To do:
Each line from the beginning of the data below through the line containing "R = math.radians" should be repeated exactly, please.

Dataset entries:
-- start --
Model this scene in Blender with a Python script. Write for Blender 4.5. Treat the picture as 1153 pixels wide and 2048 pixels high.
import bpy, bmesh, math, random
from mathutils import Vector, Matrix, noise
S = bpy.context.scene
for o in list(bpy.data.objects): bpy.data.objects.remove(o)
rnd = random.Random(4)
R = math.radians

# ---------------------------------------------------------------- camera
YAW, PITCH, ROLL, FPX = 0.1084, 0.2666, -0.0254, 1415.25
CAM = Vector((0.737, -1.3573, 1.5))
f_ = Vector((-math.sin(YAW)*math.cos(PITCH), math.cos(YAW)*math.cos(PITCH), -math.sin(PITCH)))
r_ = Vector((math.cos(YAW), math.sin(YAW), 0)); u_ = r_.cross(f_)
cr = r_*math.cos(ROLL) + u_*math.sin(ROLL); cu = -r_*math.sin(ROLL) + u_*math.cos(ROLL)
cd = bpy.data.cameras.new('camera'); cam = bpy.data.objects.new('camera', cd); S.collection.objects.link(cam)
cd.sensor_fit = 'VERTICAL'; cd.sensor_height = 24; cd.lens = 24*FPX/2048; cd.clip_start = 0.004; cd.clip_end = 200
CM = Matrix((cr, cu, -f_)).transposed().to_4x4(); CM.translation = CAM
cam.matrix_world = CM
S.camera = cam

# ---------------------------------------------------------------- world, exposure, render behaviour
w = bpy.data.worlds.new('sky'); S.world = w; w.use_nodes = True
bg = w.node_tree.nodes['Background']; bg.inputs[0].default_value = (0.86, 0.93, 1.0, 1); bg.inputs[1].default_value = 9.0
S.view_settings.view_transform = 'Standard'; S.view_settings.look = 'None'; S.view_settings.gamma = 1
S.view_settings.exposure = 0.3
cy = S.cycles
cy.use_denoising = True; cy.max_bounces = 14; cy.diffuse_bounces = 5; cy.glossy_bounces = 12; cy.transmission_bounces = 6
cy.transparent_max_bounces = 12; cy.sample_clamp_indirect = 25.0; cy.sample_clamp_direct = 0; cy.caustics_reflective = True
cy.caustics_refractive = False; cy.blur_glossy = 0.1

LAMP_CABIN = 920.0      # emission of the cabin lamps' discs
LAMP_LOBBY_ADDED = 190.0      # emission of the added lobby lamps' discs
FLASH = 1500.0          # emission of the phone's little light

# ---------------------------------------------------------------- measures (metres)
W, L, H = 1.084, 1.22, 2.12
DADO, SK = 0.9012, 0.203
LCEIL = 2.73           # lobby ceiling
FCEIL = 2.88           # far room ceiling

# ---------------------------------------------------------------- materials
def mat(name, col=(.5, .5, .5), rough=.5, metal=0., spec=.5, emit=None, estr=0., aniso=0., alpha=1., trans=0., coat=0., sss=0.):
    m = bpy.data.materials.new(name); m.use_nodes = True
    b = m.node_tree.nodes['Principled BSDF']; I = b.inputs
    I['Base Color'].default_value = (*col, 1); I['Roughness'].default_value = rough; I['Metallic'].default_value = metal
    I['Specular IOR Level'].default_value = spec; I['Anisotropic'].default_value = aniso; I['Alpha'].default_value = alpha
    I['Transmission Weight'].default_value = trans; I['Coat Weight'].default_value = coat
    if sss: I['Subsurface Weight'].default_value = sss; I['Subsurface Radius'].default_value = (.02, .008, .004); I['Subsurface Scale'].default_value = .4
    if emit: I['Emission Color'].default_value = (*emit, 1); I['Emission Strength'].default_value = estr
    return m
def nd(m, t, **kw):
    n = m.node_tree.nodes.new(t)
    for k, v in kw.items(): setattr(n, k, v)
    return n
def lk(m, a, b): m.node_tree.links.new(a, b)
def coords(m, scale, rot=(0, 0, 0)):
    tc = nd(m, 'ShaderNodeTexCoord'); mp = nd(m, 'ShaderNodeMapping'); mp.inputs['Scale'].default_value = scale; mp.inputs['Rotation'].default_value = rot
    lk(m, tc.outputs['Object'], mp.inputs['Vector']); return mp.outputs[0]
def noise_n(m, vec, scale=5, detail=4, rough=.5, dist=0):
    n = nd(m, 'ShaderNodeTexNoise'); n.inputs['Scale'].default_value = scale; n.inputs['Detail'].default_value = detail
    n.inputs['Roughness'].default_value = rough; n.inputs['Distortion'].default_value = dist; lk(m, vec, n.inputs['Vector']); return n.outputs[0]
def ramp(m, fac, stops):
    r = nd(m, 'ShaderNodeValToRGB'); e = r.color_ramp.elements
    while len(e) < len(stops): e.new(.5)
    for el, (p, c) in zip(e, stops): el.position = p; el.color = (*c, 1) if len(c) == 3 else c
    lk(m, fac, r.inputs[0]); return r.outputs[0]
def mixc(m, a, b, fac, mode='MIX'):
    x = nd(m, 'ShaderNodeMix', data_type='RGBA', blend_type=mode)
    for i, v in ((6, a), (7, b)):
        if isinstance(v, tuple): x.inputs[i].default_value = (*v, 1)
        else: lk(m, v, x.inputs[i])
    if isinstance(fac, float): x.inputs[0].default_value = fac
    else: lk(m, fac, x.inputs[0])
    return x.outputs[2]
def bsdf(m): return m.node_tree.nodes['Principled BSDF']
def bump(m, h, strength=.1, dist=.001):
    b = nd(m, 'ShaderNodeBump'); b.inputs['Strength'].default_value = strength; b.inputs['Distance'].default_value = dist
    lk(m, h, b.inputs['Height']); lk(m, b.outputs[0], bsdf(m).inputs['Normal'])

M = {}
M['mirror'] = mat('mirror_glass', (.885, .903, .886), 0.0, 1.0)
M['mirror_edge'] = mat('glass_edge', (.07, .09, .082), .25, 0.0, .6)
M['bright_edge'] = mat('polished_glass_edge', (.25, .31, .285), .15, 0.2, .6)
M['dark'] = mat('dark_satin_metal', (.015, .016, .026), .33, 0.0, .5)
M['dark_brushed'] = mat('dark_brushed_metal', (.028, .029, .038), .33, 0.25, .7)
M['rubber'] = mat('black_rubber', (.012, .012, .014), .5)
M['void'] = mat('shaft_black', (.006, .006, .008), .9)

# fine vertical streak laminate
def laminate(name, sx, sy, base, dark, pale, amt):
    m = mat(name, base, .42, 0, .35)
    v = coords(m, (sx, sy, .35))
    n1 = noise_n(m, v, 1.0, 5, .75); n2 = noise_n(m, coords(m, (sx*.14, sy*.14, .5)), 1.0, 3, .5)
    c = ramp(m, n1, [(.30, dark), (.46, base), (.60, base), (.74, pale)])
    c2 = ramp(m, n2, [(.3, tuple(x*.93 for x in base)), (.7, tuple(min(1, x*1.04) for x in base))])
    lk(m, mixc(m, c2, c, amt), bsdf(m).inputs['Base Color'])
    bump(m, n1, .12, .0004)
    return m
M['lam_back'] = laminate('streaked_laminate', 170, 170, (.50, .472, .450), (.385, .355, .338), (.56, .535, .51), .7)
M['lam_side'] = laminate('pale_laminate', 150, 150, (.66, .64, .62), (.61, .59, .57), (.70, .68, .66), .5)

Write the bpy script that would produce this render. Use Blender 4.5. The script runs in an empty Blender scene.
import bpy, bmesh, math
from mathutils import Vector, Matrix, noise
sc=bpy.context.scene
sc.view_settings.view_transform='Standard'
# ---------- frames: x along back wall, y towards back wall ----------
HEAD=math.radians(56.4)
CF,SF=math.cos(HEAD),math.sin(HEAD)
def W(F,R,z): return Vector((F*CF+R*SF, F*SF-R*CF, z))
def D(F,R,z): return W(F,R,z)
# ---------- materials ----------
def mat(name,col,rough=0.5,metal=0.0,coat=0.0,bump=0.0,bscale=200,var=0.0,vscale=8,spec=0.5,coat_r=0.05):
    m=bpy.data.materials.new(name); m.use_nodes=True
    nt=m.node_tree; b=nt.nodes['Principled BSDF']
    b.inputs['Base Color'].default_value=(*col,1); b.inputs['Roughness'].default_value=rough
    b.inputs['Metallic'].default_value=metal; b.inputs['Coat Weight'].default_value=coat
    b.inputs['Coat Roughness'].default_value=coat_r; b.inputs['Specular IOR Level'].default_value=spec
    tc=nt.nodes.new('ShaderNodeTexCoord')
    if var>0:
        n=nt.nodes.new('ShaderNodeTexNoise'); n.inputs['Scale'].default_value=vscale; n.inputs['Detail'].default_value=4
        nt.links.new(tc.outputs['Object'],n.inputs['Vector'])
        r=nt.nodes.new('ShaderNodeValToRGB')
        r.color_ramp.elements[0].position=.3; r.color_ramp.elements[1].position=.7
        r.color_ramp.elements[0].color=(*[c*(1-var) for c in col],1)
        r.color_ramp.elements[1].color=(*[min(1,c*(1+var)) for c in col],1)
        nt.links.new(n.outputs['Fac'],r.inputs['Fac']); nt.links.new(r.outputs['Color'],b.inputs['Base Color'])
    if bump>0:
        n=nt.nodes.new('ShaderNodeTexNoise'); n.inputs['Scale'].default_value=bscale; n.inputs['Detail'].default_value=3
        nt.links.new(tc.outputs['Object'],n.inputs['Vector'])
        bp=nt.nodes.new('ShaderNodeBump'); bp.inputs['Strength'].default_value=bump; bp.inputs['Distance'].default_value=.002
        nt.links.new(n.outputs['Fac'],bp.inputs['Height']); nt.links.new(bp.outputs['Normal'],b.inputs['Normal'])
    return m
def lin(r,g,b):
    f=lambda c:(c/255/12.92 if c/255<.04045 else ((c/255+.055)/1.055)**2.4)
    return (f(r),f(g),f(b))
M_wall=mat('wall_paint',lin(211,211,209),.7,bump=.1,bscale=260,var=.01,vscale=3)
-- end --
Task solution:
Model this scene in Blender with a Python script. Write for Blender 4.5. Treat the picture as 1153 pixels wide and 2048 pixels high.
import bpy, bmesh, math, random
from mathutils import Vector, Matrix, noise
S = bpy.context.scene
for o in list(bpy.data.objects): bpy.data.objects.remove(o)
rnd = random.Random(4)
R = math.radians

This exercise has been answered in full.